Within a few minutes I found his marker. The spray of artificial flowers mom and dad placed there on Memorial Day were centered at the foot of the headstone. The stone itself was dappled with lichen, and had a weathered, ancient appearance. Following the top, convex curve of the gravestone were the words, "Our darling." Along the base was the single word "Baby." In the middle, in prominent font was, "Glendon."

"Our darling baby, Glendon."

Without warning, I found myself convulsing in tears as I stared down through blurry eyes at my feet. I knelt down, and then lay down on his plot. I don't know why I am like that, why I do such things, or why I am touched so profoundly with melancholy at times.

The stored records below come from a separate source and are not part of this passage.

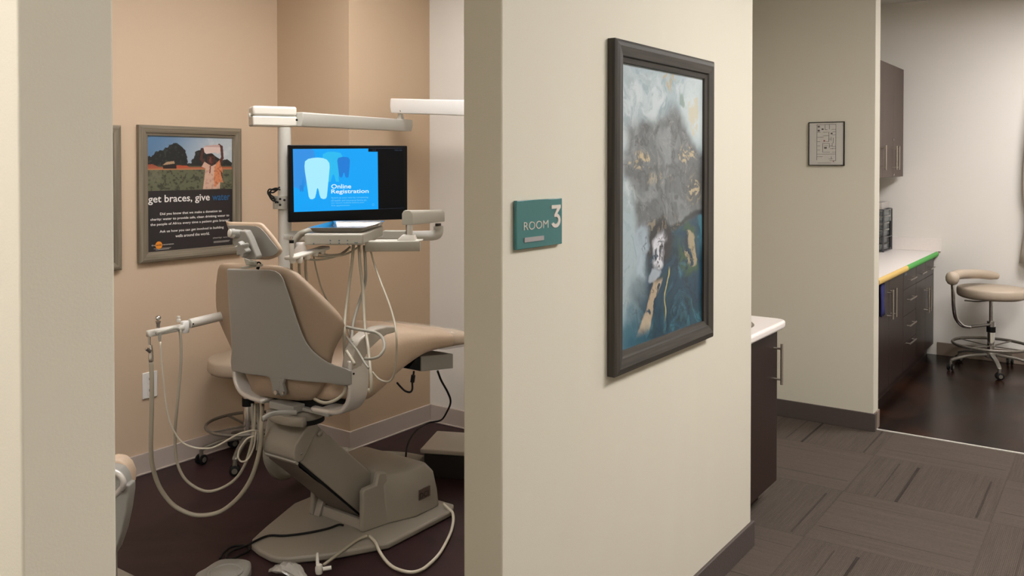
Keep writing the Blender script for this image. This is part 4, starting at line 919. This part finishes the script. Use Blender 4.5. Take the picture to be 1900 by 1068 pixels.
# white valve and wrapped handpiece at the bottom edge
vv = thing('hose_valve', 'white plastic tee valve at the end of the beige floor hose', 'valve', hit(592, 1050, 'Z', 0))
c_ = hit(592, 1056, 'Z', .03); c_.z = .016
obj('body', MB().lathe(c_, [(.012, 0), (.014, .01), (.014, .022), (.010, .032)]), M_wplas, vv, sm='auto')
obj('branch', MB().tube([c_+Vector((0, 0, .02)), c_+Vector((-.012, .004, .032)), c_+Vector((-.02, .01, .05)), c_+Vector((-.022, .012, .065))], lambda t: .008-.004*t, 10), M_wplas, vv, sm=True)
obj('outlet_sleeve', MB().tube([c_+Vector((.012, .008, .016)), c_+Vector((.032, .03, .018))], .0075, 12, 1), M_wplas, vv, sm='auto')
cw = hit(545, 1062, 'Z', .02); R = []
for k in range(9):
    t_ = k/8; rr = .034*math.sin(PI*(.12+.8*t_))
    R.append([Vector((cw.x-.10+.17*t_, cw.y-.02+.02*t_, .004+.012*math.sin(PI*t_)+rr*.6))+Vector((0, math.cos(2*PI*i/12)*rr*(1+.2*math.sin(3*i+k)), math.sin(2*PI*i/12)*rr*.5*(1+.25*math.sin(2*i+2*k)))) for i in range(12)])
tag(obj('wrapped_handpiece', MB().rings(R), mat('clear_wrap2', (196, 192, 184), .15, alpha=.6)), 'clear plastic wrapped piece on the floor at the bottom edge by the white valve', 'plastic wrap')

# second chair, only an edge shows past the left column
c2 = thing('dental_chair', 'second dental chair, only its beige and grey edge showing past the left column', 'dental chair', (-2.42, 1.42, 0))
d2 = 2.62
bk2 = [(150, 880), (180, 858), (205, 851), (222, 853), (233, 864), (239.5, 880), (239, 905), (234, 945), (226, 985), (214, 1020), (195, 1050), (150, 1060)]
obj('backrest_cushion', MB().prism([W(x, y, d2+.05) for x, y in bk2[:7]+[(232, 905), (150, 905)]], CF*.06), M_vinyl, c2, bev=.018, seg=4)
bk3 = [(150, 890), (180, 872), (205, 868), (220, 872), (229, 884), (233, 900), (239, 900), (239, 915), (234, 950), (226, 988), (214, 1022), (195, 1052), (150, 1060)]
obj('back_shell', MB().prism([W(x, y, d2) for x, y in bk3], CF*.05), M_shell, c2, bev=.01, seg=4)
obj('arm_loop', MB().tube([W(190, 874, d2-.01), W(214, 876, d2-.01), W(226, 886, d2-.01), W(229, 899, d2-.01), W(222, 910, d2), W(205, 925, d2+.01)], .009, 12), M_cast, c2, sm=True)
obj('shell_bolt', MB().lathe(W(229, 909, d2-.004), [(.006, 0), (.006, .005)], -CF, 6), M_steel, c2)
ctr = W(175, 960, d2+.3); obj('column', MB().cyl((ctr.x, ctr.y, .03), (ctr.x, ctr.y, .42), .07), M_base_metal, c2, sm='auto')
obj('base_plate', MB().box(ctr.x-.25, ctr.x+.2, ctr.y-.3, ctr.y+.18, 0.002, .03), M_base_metal, c2, bev=.01)

# ================================================================== STOOLS
def make_stool(name, label, c, seat_z, seat_r, base_r, ring_r, ring_z, rz, backarm):
    c = Vector(c); s = thing(name, label, 'stool', c)
    obj('seat', MB().lathe(c, [(.02, seat_z-.075), (seat_r*.9, seat_z-.075), (seat_r*.97, seat_z-.066), (seat_r, seat_z-.055), (seat_r*1.005, seat_z-.035), (seat_r, seat_z-.016), (seat_r*.985, seat_z-.006), (seat_r*.95, seat_z-.001), (.01, seat_z+.002)], n=48), M_stoolv, s, sm=True)
    obj('seat_pan', MB().lathe(c, [(.04, seat_z-.095), (.12, seat_z-.085), (.13, seat_z-.074)], n=32), M_stoolm, s, sm='auto')
    obj('column', MB().lathe(c, [(.0245, .13), (.0245, .33), (.022, .335), (.014, .34), (.014, seat_z-.09)]), M_chrome if backarm else M_steel, s, sm='auto')
    obj('column_collar', MB().lathe(c, [(.03, ring_z+.09), (.03, ring_z+.13)]), M_rubber, s, sm='auto')
    lv = obj('height_lever', MB().tube([c+Vector((0, 0, seat_z-.095)), c+Vector((-.08, -.05, seat_z-.105)), c+Vector((-.14, -.09, seat_z-.10)), c+Vector((-.16, -.10, seat_z-.098))], .0045, 8), M_stoolm, s, sm=True)
    obj('foot_ring', MB().torus(c+Vector((0, 0, ring_z)), ring_r, .009 if backarm else .0065, sq=(1, 1.2)), M_stoolm, s, sm=True)
    for k in range(4 if not backarm else 4):
        a = rz+.5+k*PI/2; d = Vector((math.cos(a), math.sin(a), 0))
        obj('ring_spoke', MB().strap([c+d*.02+Vector((0, 0, ring_z-.012)), c+d*(ring_r)+Vector((0, 0, ring_z))], Vector((-d.y, d.x, 0)), .014, .007, 1), M_stoolm, s)
    obj('hub', MB().lathe(c, [(.036, .095), (.04, .10), (.036, .14), (.028, .15)]), M_stoolm, s, sm='auto')
    for k in range(5):
        a = rz+k*2*PI/5; d = Vector((math.cos(a), math.sin(a), 0)); n = Vector((-d.y, d.x, 0))
        lg = obj('leg', MB().strap([c+d*.02+Vector((0, 0, .118)), c+d*base_r*.55+Vector((0, 0, .108)), c+d*base_r*.9+Vector((0, 0, .085)), c+d*base_r*1.0+Vector((0, 0, .072))], n, .034, .018, 5, wf=lambda t: 1-.25*t), M_stoolm, s, sm=True)
        q = c+d*base_r; a2 = a+.8+k; e = Vector((math.cos(a2), math.sin(a2), 0))
        cs = obj('caster', MB().lathe(q+Vector((0, 0, .03)), [(.009, 0), (.011, .02), (.009, .045)]), M_stoolm, s, sm='auto')
        for sg_ in (-1, 1):
            wc = q+e*.0+Vector((-e.y, e.x, 0))*sg_*.008+Vector((0, 0, .0262))
            obj('wheel', MB().lathe(wc, [(.017, 0), (.024, .001), (.025, .004), (.025, .010), (.020, .013), (.010, .013)], Vector((-e.y, e.x, 0))*sg_, 20), M_rubber, cs, sm='auto')
            obj('wheel_cap', MB().lathe(wc+Vector((-e.y, e.x, 0))*sg_*.012, [(.014, 0), (.013, .002)], Vector((-e.y, e.x, 0))*sg_, 16), M_stoolm, cs, sm='auto')
    if backarm:
        jt = c+Vector((0, 0, .335)); e1 = W(1797, 606, 6.12); 
        obj('arm_socket', MB().lathe(c, [(.028, .31), (.028, .36)]), M_chrome, s, sm='auto')
        obj('arm_bar', MB().tube([jt, e1], .011, 10, 1), mat('dark_chrome', (120, 116, 110), .2, .9), s, sm='auto')
        obj('bent_tube', MB().tube([e1+(jt-e1)*.04, e1, W(1785, 603, 6.10), W(1774, 590, 6.08), W(1770, 570, 6.06), W(1769, 545, 6.05), W(1768, 524, 6.05)], .0135, 12), M_chrome, s, sm=True)
        obj('belly_pad', MB().tube([W(1764, 516, 6.05), W(1768, 513, 6.06), W(1778, 509, 6.11), W(1795, 508, 6.22), W(1815, 508, 6.36), W(1835, 510, 6.46), W(1850, 512, 6.48)], lambda t: .034 if t < .85 else .034-.01*(t-.85)/.15, 18), M_stoolv, s, sm=True)
        obj('pad_end', MB().lathe(W(1767, 527, 6.05)-Vector((0, 0, .005)), [(.012, 0), (.03, .008), (.042, .03), (.044, .055), (.036, .078), (.02, .09), (.003, .094)], n=24), M_stoolv, s, sm=True)
    return s
make_stool('rolling_stool', 'round beige rolling stool half hidden behind the dental chair by the tan wall', (-3.62, 2.80, 0), .528, .195, .225, .205, .185, math.radians(234), False)
make_stool('rolling_stool', 'tan rolling stool with curved arm pad and foot ring on the glossy far floor', (-.79, 7.12, 0), .605, .225, .29, .25, .19, math.radians(215), True)

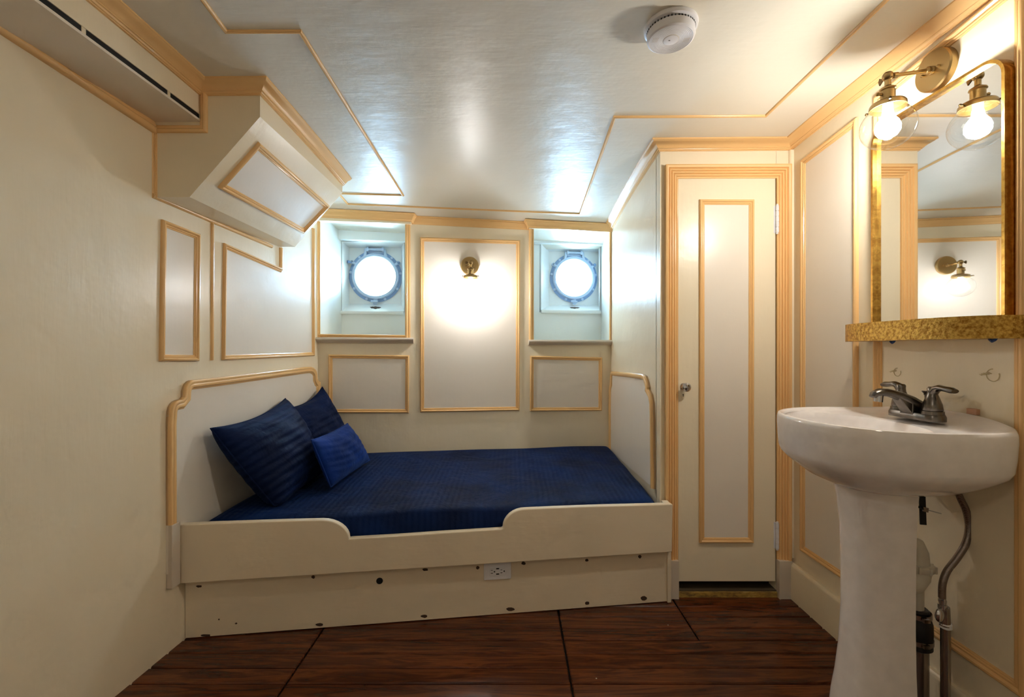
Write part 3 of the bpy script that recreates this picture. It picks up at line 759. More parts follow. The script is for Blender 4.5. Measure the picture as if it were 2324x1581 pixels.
b = MB(); b.loft([[V((lwx(q0.y), q0.y, z)), V((lwx(q0.y) + .024, q0.y, z)), V((lwx(q0.y) + .024, q0.y + .042, z)), V((lwx(q0.y), q0.y + .042, z))] for z in (q1.z, q0.z)])
b.build('post_foot', 'plinth', bed, bevel=.003)
# footboard
fp = [(1488.5, 1105), (1487.5, 1000), (1487, 949), (1486, 915), (1482.5, 895), (1476, 883), (1476.5, 878), (1474, 866), (1470, 853.5), (1463, 848.5), (1430, 845)]
fpts = [P_SIDE.at(x, y) for x, y in fp]
ye = bky(SX) - .003; zt = R(-.152)
far = [V((SX, ye - .075, R(-.149))), V((SX, ye - .055, R(-.155))), V((SX, ye - .045, R(-.18))), V((SX, ye - .042, R(-.23))), V((SX, ye - .018, R(-.25))), V((SX, ye - .004, R(-.29))), V((SX, ye, R(-.40))), V((SX, ye, R(-.70)))]
fpts += far
fpts[0] = V((SX, fpts[0].y, R(-.665)))
b = MB(); b.prism(fpts, (-.009, 0, 0)); foot = b.build('footboard', 'panel', bed, 20)
fl = 1 if P_SIDE.n.cross(fpts[1] - fpts[0]).y > 0 else -1
b = MB(); b.sweep(fpts, P_SIDE.n, [(0, 0), (0, .014), (.004, .019), (.010, .021), (.018, .021), (.024, .017), (.028, .012), (.030, 0)], False, fl)
b.build('footboard_moulding', 'peach', bed)

# ------------------------------------------------------------------ mattress under its coverlet
def mtop(u, v, X, Y):
    z = 1.14 - (.690 - .038 * v)
    z += .010 * math.sin(PI * min(max(u, 0), 1)) * math.sin(PI * v)
    z += .0035 * math.sin(17 * u + 3 * v) * math.sin(9 * v + 2 * u)
    return z
mb = MB(); NU, NV = 120, 70
edge = [(0.0, 0.0), (.004, .03), (.012, .055), (.028, .075)]
vs = []
for j in range(NV + 1):
    v = j / NV
    for i in range(NU + 1):
        u = i / NU
        Yf = 0
        X = -1.262 + (0.700 + 1.262) * u
        if v > .5: X = -1.262 + .05 * v + (0.668 + 1.262 - .05 * v) * u
        y0 = bedy(X) + .012 + .004 * math.sin(13 * X); y1 = bky(X) - .012
        if X > SX - .03: y1 = min(y1, DY + 1.0)
        Y = y0 + (y1 - y0) * v
        Xm = lwx(Y) + .030
        xr = .672 if Y > DY - .02 else .672
        X2 = Xm + (xr - Xm) * u
        z = mtop(u, v, X2, Y)
        du = min(u * 1.95, (1 - u) * 1.95); dv = v * 1.1; dw = (1 - v) * 1.1
        for dd, rr in ((du, .05), (dv, .045), (dw, .05)):
            if dd < rr: z -= .05 * (1 - math.sqrt(max(0, 1 - (1 - dd / rr) ** 2)))
        if i in (0, NU) or j in (0, NV): z = .32
        # loose folds near the foot end
        if u > .6 and 0 < i < NU and 0 < j < NV: z += .0028 * math.sin(60 * (u + .35 * v)) * (u - .6) / .4 * math.sin(PI * v)
        if j == 0: Y += .0
        vs.append((X2, Y, z))
n1 = NU + 1
mb.add(vs, [(j * n1 + i, j * n1 + i + 1, (j + 1) * n1 + i + 1, (j + 1) * n1 + i) for j in range(NV) for i in range(NU)])
loop = [j for j in range(n1)] + [j * n1 + NU for j in range(1, NV + 1)] + [NV * n1 + i for i in range(NU - 1, -1, -1)] + [j * n1 for j in range(NV - 1, 0, -1)]
mb.add([], []); mb.f.append(tuple(reversed(loop)))
mt = mb.build('mattress', 'cover', None, 60)
tag(mt, 'mattress under a navy blue ribbed coverlet lying in the berth', 'mattress')

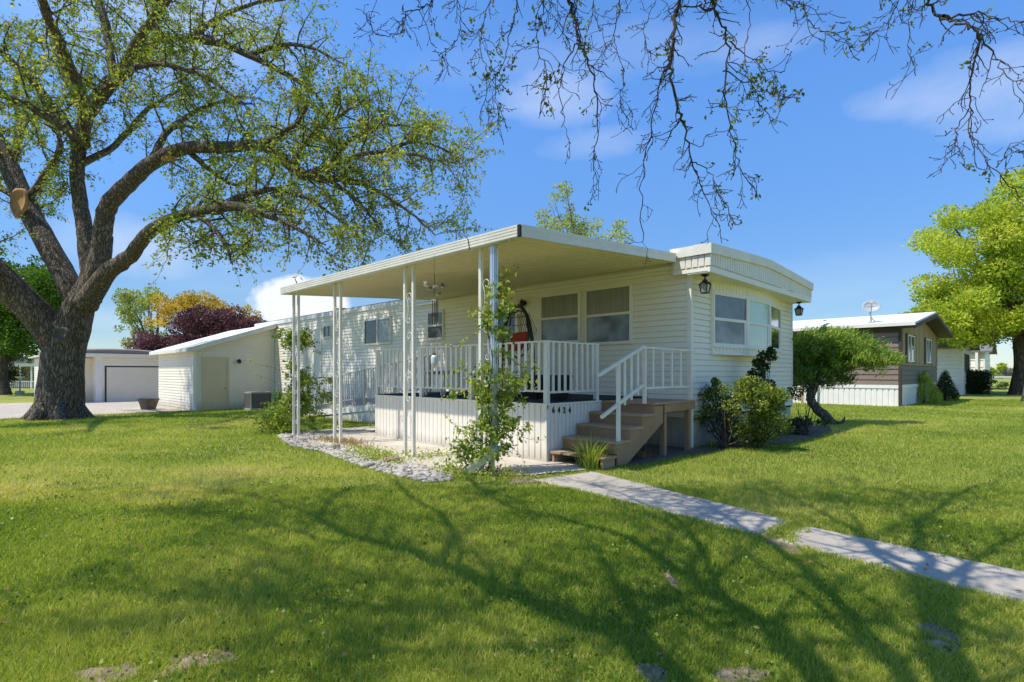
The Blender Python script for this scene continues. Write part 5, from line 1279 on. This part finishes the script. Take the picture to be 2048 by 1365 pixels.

Glendon's is one of three family markers clustered together. Next to him is Barbara, my father's sister. Influenza took her--she was only 8 months old. Next to Barbara was the single stone under which lay the remains of my grandmother, Myrtle, and my grandfather. Their stone looked brand new. I was named after my grandfather. I am William Vernon Shorey II. Papa Bill died of a heart attack in 1973. He was a kind, gentle, and loving man. On Saturdays, over four-and-a-half decades ago, Dad would walk us down Center Street hill for breakfast at my grandparent's home. My cousins would be there; they lived next door. When we entered Papa Bill's house, on the kitchen table would be a steaming pile of saucer-sized flap jacks he had cooked up for all us grandchildren. In minutes, we would be covering them with real butter and maple syrup, and fiercely competing to see who could eat the most! Papa Bill enjoyed it more than any of us.

Those are some of the most pleasant memories of my childhood. I know Glennie would have cherished them, too.